Кстати, должен вам сказать, что потом, по мере того, как проходила жизнь, разница в возрасте стала незначительной – она как бы стерлась с годами, но мое опущение его старшинства передо мной так до конца и оставалось – этот двухлетний интервал ифлийской жизни.
Когда мы только поступили, Самойлов был уже из значительных ифлийских величин… В литературном кружке ИФЛИ был особый ритуал приема; вступить туда было, поверьте мне, сложнее, чем в Союз писателей в последующие года. Там был очень строгий отбор, и отбирали… Самойлов, Наровчатов, Коган.
В ту пору у каждого из них был уже свой… ну, как бы это сказать? – знак, что ли, позывной какой-то, звук… «Я с детства не любил овал, я с детства угол рисовал…» – это Павел Коган. Наровчатов: «Слышу, – сказал атаман Дежнев, – бьется вода о камень». (Были там и другие ребята, они рано погибли, вы их, наверное, не знаете…) У Самойлова был свой звук, был свой знак, свой позывной: «Плотники о плаху притупили топоры…» Вы знаете эти стихи – стихи, написанные девятнадцатилетним Самойловым.
Вот на что в этой связи я хотел бы обратить ваше внимание – это в самом деле любопытно: Павел Коган – один из самых умных и самых талантливых людей своего поколения, достаточно образованный для своего возраста человек – тем не менее писал и такие стихи, вы их без сомнения знаете: «Но мы еще дойдем до Ганга, // Но мы еще умрем в боях, // Чтоб от Японии до Англии // Сияла Родина моя». Видите, некий оттенок национального патриотизма или чего-то там в этом роде присутствовал.
Вы поймите меня правильно – я ни о ком не хочу сказать ничего плохого, я просто констатирую факты, рисую картину – по-разному ведь в жизни происходит… Наровчатов, к примеру, возглашал на историческом вечере в юридическом институте перед войной: «Мы войдем в литературу, когда разных там Симоновых и Матусовских в ней не будет!» Но потом дальнейшая жизнь того же Наровчатова, талантливого, умного, образованного, эволюционировала и складывалась так, что он сам пошел на сближение с официозом.
А вот теперь смотрите: Самойлов, написавший тогда вот это: «Плотники о плаху притупили топоры…» – он, если так можно сказать, не изменял этим строкам никогда. Несомненно, как и всякий человек и тем более талантливый художник такого масштаба – он не оставался неизменным, он эволюционировал, но какой-то главный генетический код, этот особенный звук, в нем оставался до конца. Очень удивительное и редкое свойство!

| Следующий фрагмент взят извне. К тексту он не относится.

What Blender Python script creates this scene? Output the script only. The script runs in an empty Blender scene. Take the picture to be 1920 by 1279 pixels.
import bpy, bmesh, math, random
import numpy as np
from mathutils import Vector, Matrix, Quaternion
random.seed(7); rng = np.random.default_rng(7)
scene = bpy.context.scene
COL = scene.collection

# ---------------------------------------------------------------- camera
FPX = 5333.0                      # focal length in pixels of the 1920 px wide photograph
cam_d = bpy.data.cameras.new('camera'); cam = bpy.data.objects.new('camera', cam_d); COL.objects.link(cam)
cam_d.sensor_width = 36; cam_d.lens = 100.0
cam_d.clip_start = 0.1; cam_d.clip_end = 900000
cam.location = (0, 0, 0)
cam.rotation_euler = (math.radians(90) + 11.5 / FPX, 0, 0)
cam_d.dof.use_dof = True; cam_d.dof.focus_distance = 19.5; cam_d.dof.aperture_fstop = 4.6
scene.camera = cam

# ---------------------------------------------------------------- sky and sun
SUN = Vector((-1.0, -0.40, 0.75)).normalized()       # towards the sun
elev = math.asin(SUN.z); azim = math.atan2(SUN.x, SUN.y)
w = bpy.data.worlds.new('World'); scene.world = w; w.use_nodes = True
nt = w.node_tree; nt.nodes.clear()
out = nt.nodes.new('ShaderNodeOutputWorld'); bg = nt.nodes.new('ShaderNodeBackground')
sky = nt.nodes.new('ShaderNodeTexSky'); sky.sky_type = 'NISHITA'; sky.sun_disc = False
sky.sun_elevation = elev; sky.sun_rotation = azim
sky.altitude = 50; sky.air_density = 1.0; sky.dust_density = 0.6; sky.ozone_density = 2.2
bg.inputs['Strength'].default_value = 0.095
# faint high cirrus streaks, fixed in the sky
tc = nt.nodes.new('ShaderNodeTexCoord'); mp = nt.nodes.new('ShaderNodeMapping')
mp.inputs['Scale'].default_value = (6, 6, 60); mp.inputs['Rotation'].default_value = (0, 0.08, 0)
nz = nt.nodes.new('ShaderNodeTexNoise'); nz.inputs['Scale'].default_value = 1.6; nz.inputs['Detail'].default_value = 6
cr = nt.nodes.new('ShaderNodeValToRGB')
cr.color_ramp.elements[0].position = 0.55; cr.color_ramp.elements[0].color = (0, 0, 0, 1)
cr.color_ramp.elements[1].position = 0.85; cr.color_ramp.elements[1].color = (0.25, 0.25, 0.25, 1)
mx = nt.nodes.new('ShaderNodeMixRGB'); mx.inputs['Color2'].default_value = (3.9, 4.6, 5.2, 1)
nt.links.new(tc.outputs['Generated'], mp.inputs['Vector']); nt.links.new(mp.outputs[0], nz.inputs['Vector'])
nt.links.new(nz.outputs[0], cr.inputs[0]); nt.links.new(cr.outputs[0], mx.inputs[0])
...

Если вы обратили внимание, в его двухтомном собрании сочинений, где он впервые публикует небольшую подборку своих ранних стихотворений, есть такая маленькая вступительная заметочка в несколько строк: «Я сегодня это публикую впервые, но кажется, что с той поры мой вкус не очень-то изменился». По какому-то серьезному, самому большому счету так и есть: эта верность изначальному идеалу – этическому, поэтическому, который он сохранил, – удивительное свойство крупного художника.
Почему я решил сосредоточиться именно на этой стороне дела?
Я не буду излагать вам весь путь поэта. Вы знаете Самойлова. Его путь удивительной тончайшей интереснейшей эволюции – это отдельная тема отдельного разговора… В стихах его последней книги, когда появилась Беатриче, резко – нет, не резко, «резко» – неправильное слово, – тонко проявился вновь этот звук. Он это понимал, он этим гордился, он ждал признания, что это есть, и это было до самых последних стихов.
Это очень важно – почему? Что нынче у нас происходит в нашей словесности, так сказать, текущей? Результат оборотной, негативной стороны свободы, которую мы обрели, и опыта проживания в которой у нас нет никакого – при всех ее позитивных сторонах: в нынешнем стихотворчестве процветает некое отражение того, что присутствует в социальной жизни нашего общества – колдовство, шарлатанство, шаманство и всякое такое. Они процветают в нашем стихотворчестве пышным цветом… Доходит до абсурда, до смешного… Тусовки – сейчас очень модное слово. Но есть «тусовки» очень мощные, которые ведут наступление на все и вся… Поэтому им необходимо утвердить в вашем сознании (не столько в вашем, сколько в сознании людей, может быть, более юных), что в этой стране не было раньше литературы… Вот теперь, наконец, она появилась! Пришли эти люди, и появилась, наконец, поэзия… И это очень важно для них, иначе им просто не выжить! Поэтому они переходят все границы разумного, когда каждый, кому не лень, выдвигает своих гениев… Если кому-то это интересно – пожалуйста, все может иметь право на существование, но должен же быть разумный предел…
Я же думаю, что никакого отношения к поэзии все это не имеет. Когда же в приличном журнале публикуется статья под названием «Пригов и Пушкин», можно только развести руками.